The exhibition Matthew Rolston: Talking Heads is comprised of monumental color portraits of dummies chosen from a collection of nearly seven hundred ventriloquist dolls (dating from 1820 to1980) housed at the Vent Haven Museum in Fort Mitchell, Kentucky. In 2010, photographer Matthew Rolston set up a portrait studio at the museum and photographed each of his subjects in an identical manner: square format, low angle, monochromatic backdrop, and a single light source. The resulting photographs are grounded in a visual vocabulary articulated by Irving Penn, Richard Avedon, and Andy Warhol; they also invoke the classic tropes of Pygmalian: energize the inanimate, and in so doing, infuse them with an idiosyncratic and expressive humanity. The photographer argues on behalf of our collective humanity, and he offers the gaze of these portraits as an avenue of connection.

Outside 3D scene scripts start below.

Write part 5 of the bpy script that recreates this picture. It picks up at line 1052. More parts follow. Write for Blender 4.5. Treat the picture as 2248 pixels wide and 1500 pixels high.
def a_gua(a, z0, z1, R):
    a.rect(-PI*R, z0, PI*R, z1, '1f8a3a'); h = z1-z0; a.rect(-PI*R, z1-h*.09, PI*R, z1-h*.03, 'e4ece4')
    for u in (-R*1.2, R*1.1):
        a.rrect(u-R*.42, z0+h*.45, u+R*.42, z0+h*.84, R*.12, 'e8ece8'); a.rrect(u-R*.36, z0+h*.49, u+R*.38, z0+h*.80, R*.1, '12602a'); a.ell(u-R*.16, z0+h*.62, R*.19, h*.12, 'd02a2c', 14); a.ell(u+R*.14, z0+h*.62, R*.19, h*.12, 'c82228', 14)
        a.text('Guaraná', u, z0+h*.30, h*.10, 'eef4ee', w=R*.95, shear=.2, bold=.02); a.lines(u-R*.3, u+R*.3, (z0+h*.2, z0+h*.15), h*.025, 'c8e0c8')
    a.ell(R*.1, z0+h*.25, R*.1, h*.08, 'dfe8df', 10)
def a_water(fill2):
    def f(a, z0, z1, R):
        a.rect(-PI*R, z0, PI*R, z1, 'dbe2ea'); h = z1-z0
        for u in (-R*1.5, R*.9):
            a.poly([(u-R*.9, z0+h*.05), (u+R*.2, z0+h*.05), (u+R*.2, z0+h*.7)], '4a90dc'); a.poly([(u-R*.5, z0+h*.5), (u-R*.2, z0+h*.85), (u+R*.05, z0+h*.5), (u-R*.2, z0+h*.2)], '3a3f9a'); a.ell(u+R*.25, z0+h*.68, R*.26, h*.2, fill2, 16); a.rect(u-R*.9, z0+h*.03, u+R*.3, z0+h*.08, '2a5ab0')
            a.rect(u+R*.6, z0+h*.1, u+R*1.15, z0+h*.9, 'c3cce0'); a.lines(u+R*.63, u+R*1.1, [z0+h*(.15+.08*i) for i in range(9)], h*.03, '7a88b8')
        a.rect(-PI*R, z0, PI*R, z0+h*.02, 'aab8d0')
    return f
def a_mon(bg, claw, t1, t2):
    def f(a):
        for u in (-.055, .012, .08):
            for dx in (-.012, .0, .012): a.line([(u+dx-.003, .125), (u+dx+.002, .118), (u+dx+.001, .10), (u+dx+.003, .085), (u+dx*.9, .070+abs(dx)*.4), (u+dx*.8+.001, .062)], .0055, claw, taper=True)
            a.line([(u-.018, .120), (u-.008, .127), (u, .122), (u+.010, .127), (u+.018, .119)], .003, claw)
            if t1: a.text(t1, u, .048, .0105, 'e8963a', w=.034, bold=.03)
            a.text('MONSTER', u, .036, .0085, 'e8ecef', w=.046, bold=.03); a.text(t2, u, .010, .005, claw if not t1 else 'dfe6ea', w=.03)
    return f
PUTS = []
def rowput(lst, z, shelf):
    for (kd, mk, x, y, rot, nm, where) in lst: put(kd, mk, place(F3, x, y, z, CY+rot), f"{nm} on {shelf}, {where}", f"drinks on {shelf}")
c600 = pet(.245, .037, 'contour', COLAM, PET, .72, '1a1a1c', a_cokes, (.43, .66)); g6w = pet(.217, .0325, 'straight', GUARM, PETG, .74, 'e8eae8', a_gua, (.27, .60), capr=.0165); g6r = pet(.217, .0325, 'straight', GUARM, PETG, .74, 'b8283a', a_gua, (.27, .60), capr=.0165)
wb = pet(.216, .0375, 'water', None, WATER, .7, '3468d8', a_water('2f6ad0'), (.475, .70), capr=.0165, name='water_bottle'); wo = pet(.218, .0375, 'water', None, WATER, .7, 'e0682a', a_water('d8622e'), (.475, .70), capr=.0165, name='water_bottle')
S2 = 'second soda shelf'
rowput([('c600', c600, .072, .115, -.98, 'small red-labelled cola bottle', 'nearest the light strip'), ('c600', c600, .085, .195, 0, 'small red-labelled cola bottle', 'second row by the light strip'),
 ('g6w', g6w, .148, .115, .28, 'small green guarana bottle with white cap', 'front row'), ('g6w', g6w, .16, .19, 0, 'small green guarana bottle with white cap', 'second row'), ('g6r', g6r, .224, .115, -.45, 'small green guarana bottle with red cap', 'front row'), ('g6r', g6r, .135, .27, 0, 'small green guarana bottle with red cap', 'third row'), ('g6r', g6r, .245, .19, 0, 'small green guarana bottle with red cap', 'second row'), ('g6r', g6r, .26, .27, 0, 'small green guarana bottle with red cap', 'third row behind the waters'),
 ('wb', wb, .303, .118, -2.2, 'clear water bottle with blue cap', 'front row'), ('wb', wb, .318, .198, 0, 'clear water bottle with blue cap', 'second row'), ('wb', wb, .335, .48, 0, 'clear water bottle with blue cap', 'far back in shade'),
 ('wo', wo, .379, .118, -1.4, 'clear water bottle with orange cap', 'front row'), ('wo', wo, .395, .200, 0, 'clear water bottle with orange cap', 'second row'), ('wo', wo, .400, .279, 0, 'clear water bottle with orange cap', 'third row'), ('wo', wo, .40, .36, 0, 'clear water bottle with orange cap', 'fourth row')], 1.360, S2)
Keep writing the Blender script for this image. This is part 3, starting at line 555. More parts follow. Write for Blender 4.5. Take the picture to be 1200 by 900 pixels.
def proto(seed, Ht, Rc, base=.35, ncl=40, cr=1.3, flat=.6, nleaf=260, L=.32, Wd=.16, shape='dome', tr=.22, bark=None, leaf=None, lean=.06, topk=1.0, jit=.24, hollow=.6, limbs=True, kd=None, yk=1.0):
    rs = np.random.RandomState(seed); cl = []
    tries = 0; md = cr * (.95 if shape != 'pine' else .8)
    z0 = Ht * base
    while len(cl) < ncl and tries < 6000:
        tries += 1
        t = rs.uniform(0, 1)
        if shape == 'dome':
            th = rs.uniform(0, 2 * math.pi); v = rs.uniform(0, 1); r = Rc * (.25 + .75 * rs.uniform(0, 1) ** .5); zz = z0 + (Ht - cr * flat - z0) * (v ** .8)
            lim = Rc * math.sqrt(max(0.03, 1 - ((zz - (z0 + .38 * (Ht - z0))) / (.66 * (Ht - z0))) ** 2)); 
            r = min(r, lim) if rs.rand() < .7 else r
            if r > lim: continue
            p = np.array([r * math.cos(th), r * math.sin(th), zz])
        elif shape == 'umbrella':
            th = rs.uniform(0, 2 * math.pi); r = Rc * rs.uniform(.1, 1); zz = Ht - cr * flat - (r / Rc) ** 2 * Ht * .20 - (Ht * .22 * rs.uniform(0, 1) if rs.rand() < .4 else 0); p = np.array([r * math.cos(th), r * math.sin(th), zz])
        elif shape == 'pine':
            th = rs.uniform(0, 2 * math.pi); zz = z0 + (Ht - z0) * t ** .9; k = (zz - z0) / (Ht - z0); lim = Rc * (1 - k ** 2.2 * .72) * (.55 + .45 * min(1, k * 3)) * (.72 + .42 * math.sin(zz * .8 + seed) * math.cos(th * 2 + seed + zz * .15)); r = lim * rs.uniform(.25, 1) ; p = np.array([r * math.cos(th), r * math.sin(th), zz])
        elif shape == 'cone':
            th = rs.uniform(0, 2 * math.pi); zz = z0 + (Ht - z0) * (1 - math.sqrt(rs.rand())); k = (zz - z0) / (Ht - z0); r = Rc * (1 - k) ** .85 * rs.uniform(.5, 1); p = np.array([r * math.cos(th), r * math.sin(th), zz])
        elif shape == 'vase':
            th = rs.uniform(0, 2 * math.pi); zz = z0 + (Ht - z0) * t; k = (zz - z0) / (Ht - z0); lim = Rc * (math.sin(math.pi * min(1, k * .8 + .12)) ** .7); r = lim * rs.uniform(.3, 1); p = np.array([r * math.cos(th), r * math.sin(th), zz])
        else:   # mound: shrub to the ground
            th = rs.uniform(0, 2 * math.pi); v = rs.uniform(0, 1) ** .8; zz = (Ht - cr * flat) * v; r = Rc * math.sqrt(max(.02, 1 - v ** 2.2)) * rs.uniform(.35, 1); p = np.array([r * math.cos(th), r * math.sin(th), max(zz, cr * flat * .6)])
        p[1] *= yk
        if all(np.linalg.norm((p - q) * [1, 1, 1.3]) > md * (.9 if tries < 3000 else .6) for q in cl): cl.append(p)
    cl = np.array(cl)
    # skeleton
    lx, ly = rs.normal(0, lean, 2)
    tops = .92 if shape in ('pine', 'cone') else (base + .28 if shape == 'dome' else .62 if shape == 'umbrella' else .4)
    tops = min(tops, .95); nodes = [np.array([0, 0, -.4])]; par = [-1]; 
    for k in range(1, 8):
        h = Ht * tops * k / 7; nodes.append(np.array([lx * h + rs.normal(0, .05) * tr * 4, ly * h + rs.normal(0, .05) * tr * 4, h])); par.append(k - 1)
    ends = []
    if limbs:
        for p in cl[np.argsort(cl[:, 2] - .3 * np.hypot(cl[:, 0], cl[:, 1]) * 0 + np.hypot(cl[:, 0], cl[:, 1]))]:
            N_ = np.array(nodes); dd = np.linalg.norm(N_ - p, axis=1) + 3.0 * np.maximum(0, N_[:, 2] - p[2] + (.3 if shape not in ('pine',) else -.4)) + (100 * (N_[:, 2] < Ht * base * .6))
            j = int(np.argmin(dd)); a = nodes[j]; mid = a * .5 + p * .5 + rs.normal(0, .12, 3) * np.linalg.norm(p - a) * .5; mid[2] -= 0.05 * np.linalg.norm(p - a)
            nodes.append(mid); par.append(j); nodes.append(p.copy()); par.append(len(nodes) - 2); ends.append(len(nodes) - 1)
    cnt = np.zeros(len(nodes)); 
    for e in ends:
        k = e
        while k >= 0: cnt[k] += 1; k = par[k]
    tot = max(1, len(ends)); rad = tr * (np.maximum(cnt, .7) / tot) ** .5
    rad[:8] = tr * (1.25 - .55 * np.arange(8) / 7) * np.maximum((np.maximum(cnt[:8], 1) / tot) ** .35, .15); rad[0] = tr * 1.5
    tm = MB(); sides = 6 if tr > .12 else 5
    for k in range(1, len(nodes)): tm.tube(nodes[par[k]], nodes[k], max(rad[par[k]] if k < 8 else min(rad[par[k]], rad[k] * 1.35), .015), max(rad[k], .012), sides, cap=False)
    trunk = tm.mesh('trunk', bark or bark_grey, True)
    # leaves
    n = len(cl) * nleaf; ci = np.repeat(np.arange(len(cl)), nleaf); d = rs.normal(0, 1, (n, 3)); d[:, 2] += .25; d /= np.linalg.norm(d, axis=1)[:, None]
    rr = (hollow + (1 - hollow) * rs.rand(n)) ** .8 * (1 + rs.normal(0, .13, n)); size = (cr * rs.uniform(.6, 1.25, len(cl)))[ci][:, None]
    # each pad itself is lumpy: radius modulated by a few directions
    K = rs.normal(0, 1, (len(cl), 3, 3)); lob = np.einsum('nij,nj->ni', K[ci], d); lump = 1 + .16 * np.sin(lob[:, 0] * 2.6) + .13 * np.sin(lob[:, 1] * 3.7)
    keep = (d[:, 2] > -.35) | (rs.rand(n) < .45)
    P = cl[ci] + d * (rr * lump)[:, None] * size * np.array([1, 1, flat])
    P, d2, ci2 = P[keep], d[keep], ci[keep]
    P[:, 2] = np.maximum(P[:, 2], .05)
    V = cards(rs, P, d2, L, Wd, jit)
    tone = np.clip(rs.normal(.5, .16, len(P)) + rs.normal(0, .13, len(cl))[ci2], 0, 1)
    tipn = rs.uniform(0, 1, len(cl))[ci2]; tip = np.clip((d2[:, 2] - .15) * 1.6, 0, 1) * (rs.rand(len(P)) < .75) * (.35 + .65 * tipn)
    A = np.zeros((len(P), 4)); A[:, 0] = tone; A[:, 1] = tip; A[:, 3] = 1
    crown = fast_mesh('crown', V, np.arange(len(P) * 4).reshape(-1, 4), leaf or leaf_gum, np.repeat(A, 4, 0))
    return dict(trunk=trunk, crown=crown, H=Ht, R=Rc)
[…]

In the late 1970s, while still at student in photography at Pasadena’s Art Center College of Design, Rolston was hired by Andy Warhol to make portraits for Interview magazine. At the time, Warhol was painting a series of square portraits of celebrities and members of the social elite. Upon reflection, Rolston agrees that his Talking Heads are a tribute to his mentor: they pay homage to Warhol’s composition and vivid coloration; to his unconventional “Superstars”; and especially, to his affection for American craft and folk art.